Cette manière de raconter une histoire à travers deux personnages est ahurissante. Si cette méthode peut s’avérer amusante pour un film ou un livre, elle prend carrément toute son ampleur dans un jeu vidéo, à tel point qu’il en devient étonnant que cette idée n’est pas été tellement reprise. En se basant sur l’œuvre de Edgar Allan Poe, les créateurs ne s’y sont pas trompés, l’esprit des recueils y est parfaitement rendu, poussant la qualité jusqu’à dépasser le maître. Si The Dark Eye pouvait faire partie de l’œuvre de Edgar Allan Poe, nul doute qu’elle en serait une œuvre majeure.
Mais je garde le meilleur pour la fin : l’univers. Ainsi, les personnages sont des marionnettes, caricaturales, non pas modélisées en 3D, mais entièrement faites, puis retranscrites dans le jeu, en les ayant filmées ou prises en photos. Si cette idée peut paraître étrange, elle révèle toute sa force grâce aux personnages, qui sont tous caricaturaux, qui sont tous de vrais marionnettes. Même leurs gestes sont caricaturaux, tout comme leurs dialogues. Et pourtant, on pourrait croire qu’un dialogue caricatural serait grotesque, mais il révèle en fait tout son coté humain de cette manière. A l’excellente qualité du doublage donc, de confirmer ce fait. L’immersion dans cet univers en devient forte. Le jeu ne fait cependant pas dans la surenchère, ainsi, il n’y a pas de violence « picturale ». De la violence morale, mais pas de sang, de corps mutilés, de gore. C’est une violence en parfait accord avec l’univers imposé. Le jeu n’est pas malsain, mais met mal à l’aise.

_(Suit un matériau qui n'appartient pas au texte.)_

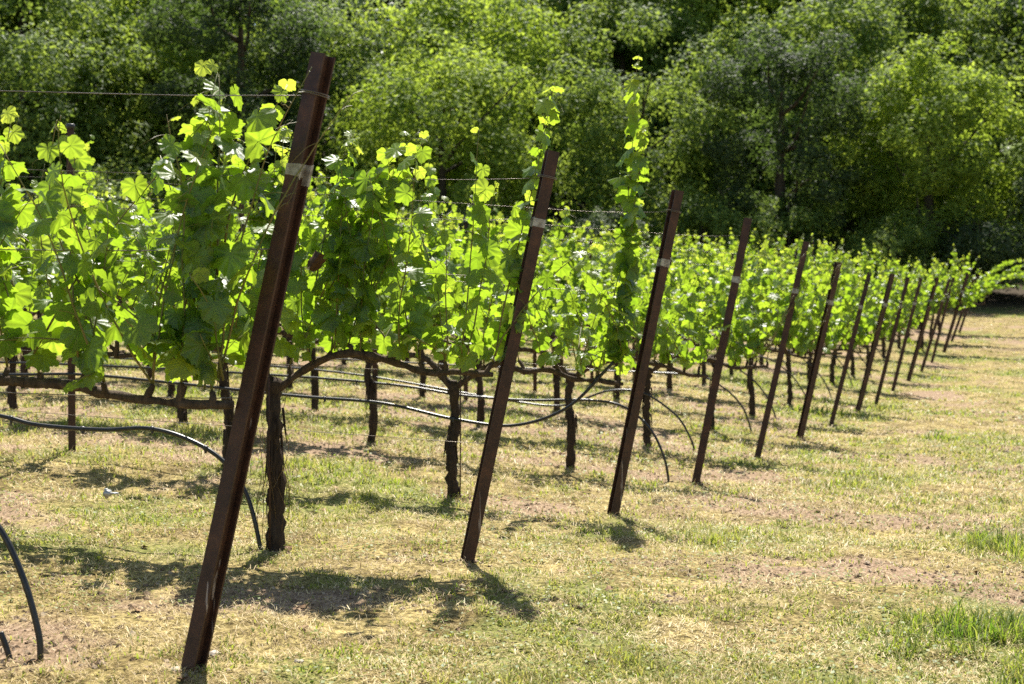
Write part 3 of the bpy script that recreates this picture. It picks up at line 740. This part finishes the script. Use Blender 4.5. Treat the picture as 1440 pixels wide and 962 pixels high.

Je crois qu’on peut dire, que The Dark Eye explore une voie du jeu vidéo qui n’a jamais été exploitée, et qui ne l’est pas non plus aujourd’hui. The Dark Eye en devient ainsi un jeu très particulier dans l’univers du jeu vidéo, si bien que je vous conseille d’y jouer, ne serait ce que pour constater le potentiel scénaristique que peuvent avoir les jeux vidéo.